Introduction to the guidance manual
9. Selection of attributes for interest features
 
 
 
 
 
9.1 Basic principles
Attributes are characteristics of an interest feature that describe its condition, either directly or indirectly. They can be regarded as indicators which allow judgements to be made about the condition of the interest feature. The selection of attributes in this guidance has been informed by two important principles:
 
  • All attributes must be measurable, so that targets can be set as part of the conservation objective for the feature.
  • Attributes should describe the condition of the feature and not the factors which influence it – in general, management activities are not suitable attributes. Thus in determining if a calcareous grassland is favourable or not, one of the attributes to be assessed may be sward height – this is what is being aimed at, not the mechanism by which it is achieved, which might be via grazing or by mowing.

 

9.2 Range of attributes
There are a wide range of suitable possible attributes. For example, habitat attributes may include extent, floristic composition, vegetation structure, and physical characteristics; species attributes may include population size, distribution, food availability, and habitat factors. Attributes for Earth science features may include the quality and extent of landforms/rock exposures and freedom from human induced influence in the case of active geomorphological sites.
 
For habitat interest features, floristic or vegetative attributes have generally been used as indicators of the condition of the habitat. However, the definitions of favourable condition for habitats are not based solely on maintaining suitable conditions for plant species. In some cases, the requirements of animal species have also been taken into account, and attributes have, where possible, been selected which convey information about the typical fauna associated with each habitat (e.g. structural features and fine-scale patterning of vegetation). (See 'Attributes for species interest features' in section 10).
 
9.3 Mandatory attributes
During the preparation of the guidance, care has been taken to select the minimum number of attributes which will allow reliable assessments of condition to be made. These form a core set of mandatory attributes which describe condition most economically, and are intended to be suitable for use across the UK. An assessment must be made of all of these attributes – each will contribute to the final evaluation of feature condition. The guidance adopts the term 'mandatory' to indicate these highest priority attributes.
As a general rule, attributes have been chosen which do not require expert knowledge, although staff will need training in their use. However, in some cases the use of attributes requiring additional (specialist) input is essential if a reliable and safe evaluation of feature condition is to be made (e.g. lower plants and some habitats such as cliffs and caves where specialised access skills may be needed). These situations are highlighted in the guidance.
 
9.4 Flexibility
However, some flexibility in the selection of attributes is acceptable (see also section 6). Some attributes may not be applicable to all examples of a particular interest feature. For example, encroachment of wetland species such as rushes is a management issue in some lowland grasslands, and in such situations the cover or frequency of wetland species is an important aspect of feature condition, and should be used as an mandatory attribute. However, in many dry grasslands use of such an attribute would be irrelevant. Another approach is illustrated by the selection of attributes for woodland habitats. Here, there are five broadly-defined categories of attribute (such as regeneration potential and tree and shrub composition) which should be incorporated within conservation objectives for all woodland features, but the selection of specific attributes within each of these categories is determined by site-specific conditions. Therefore, in some cases flexibility has been given in the guidance to choose one or more of a number of alternative attributes. It should be stressed that once chosen, it is mandatory that they are assessed.
 
What is key, however, is that for any particular feature on an individual site, a clear set of attributes are identified which will be used to assess the feature each time it is monitored. An audit trail of decisions which have been taken is essential to document why this set of attributes is necessary in the circumstances which apply on this site. Note that it is NOT acceptable to assess the feature using totally different sets of attributes between cycles of assessment.

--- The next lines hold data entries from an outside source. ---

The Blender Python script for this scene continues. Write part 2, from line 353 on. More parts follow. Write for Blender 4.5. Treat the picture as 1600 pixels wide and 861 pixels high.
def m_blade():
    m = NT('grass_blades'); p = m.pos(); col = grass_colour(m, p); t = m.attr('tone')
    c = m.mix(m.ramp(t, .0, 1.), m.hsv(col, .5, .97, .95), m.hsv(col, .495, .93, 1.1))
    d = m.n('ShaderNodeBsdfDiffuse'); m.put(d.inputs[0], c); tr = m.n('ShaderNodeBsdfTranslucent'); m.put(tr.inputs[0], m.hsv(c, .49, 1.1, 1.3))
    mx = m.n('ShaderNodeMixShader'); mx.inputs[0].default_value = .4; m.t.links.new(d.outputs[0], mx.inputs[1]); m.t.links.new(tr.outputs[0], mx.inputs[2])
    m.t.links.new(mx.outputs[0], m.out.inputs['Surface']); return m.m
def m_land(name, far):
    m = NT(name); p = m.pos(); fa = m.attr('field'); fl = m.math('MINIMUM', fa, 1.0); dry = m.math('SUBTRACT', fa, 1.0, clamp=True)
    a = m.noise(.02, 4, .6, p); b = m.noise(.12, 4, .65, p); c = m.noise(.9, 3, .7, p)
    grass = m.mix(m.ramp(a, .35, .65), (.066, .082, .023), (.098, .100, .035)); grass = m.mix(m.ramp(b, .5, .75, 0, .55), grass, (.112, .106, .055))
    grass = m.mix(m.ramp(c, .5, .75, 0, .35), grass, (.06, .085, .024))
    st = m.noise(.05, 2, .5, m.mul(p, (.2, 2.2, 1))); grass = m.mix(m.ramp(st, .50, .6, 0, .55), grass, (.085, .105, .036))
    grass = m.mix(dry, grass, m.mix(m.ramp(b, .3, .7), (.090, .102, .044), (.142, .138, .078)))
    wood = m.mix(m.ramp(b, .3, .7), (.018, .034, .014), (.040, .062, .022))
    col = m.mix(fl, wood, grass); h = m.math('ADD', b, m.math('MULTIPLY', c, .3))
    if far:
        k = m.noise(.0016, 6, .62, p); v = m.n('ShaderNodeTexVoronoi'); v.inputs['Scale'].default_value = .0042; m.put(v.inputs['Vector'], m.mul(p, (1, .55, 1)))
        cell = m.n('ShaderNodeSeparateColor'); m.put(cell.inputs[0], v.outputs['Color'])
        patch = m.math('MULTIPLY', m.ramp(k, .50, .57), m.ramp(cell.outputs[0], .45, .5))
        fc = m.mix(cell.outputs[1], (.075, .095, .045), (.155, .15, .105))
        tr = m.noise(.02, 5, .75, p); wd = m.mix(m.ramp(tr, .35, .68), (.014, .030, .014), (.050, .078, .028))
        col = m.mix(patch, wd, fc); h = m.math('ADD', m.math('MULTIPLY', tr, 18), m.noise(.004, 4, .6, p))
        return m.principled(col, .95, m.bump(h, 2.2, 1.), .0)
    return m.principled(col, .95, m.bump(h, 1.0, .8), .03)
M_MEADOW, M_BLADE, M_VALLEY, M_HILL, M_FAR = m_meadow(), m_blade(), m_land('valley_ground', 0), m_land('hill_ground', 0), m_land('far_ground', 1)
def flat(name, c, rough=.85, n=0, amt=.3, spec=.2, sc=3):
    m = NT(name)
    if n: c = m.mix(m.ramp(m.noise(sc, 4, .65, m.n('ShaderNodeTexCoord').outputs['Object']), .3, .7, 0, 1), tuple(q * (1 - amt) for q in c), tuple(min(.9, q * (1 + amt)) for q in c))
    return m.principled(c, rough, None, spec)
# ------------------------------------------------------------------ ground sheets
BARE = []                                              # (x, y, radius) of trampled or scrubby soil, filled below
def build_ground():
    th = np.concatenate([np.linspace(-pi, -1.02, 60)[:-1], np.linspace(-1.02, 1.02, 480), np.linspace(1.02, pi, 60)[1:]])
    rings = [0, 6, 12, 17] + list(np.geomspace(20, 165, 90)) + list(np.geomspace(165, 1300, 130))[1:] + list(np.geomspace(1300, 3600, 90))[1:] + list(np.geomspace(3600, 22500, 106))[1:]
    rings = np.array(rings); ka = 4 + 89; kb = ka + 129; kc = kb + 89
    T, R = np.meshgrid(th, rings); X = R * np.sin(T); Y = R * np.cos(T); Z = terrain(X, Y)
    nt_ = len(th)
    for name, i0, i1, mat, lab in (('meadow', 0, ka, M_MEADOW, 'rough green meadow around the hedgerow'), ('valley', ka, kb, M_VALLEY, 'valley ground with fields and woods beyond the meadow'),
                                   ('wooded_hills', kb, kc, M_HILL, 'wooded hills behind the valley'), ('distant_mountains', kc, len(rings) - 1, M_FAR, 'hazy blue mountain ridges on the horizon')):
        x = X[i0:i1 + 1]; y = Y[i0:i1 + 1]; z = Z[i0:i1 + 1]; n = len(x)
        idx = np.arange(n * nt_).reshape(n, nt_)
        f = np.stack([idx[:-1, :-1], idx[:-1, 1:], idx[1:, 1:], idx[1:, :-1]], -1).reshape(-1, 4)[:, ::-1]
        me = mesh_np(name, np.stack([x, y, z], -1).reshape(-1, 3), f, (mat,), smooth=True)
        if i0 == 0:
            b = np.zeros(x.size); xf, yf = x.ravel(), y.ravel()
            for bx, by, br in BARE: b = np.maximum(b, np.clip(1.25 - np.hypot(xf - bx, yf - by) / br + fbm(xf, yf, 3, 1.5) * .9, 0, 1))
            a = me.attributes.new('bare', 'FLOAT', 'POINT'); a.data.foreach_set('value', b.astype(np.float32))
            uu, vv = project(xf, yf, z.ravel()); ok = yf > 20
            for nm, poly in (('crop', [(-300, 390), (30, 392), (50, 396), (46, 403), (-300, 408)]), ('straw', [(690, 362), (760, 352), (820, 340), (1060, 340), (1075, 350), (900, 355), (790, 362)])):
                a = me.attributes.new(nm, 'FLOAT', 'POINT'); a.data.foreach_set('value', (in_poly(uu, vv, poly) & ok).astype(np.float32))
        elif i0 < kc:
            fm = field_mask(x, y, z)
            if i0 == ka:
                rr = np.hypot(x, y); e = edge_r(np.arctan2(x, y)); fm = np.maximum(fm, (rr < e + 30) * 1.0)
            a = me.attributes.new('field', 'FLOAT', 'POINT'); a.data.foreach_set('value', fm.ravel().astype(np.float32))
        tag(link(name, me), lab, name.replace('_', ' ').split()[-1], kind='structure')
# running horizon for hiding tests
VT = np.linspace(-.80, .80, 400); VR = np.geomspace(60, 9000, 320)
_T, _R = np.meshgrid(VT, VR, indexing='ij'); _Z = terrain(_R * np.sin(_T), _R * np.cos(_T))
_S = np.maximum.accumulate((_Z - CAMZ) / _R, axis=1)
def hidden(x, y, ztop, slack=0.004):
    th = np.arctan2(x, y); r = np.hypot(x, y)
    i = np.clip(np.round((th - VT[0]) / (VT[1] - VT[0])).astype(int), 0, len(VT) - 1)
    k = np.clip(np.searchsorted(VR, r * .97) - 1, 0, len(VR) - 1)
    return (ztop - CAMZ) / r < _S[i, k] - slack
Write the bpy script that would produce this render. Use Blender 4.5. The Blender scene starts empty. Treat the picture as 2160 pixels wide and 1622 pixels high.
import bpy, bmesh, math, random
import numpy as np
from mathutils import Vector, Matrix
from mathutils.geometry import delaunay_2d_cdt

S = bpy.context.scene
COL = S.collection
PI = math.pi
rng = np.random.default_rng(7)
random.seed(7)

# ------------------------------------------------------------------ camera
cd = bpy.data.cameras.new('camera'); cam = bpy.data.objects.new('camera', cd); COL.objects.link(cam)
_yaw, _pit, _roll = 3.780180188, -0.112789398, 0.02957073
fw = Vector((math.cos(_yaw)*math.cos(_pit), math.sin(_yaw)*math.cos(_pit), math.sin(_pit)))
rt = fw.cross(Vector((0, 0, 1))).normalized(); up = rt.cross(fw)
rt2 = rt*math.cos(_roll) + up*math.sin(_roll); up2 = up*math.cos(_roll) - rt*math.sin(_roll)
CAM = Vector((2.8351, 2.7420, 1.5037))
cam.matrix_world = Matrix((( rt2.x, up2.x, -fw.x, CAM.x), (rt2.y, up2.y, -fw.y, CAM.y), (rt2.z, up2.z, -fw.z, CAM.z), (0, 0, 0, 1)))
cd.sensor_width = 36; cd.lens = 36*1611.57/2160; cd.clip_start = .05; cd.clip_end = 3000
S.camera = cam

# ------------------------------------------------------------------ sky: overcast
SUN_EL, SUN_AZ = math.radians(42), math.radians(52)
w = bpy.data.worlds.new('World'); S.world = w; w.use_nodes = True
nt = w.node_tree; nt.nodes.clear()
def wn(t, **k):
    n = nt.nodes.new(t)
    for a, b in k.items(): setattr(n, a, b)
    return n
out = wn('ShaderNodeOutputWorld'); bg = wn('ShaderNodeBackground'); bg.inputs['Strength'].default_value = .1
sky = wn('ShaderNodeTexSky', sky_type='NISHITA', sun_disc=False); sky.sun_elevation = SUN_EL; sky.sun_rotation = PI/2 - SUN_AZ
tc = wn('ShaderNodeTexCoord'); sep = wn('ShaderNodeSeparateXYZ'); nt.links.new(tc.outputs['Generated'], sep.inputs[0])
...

9.5 Discretionary attributes
In addition, in a few cases (e.g. in the Birds guidance), "discretionary" attributes have been identified. These lower priority attributes will not contribute towards assessments of condition but may inform site management. It is up to individual agencies to determine whether or not to collect more detail than the minimum required, as this is a matter of resources. In some sets of guidance, there may be discretion to choose between alternative attributes, or where attributes may only be relevant in certain circumstances – these may also be termed discretionary, but once a decision has been made that they are to be used on a particular site, for a certain feature, they should be regarded as mandatory.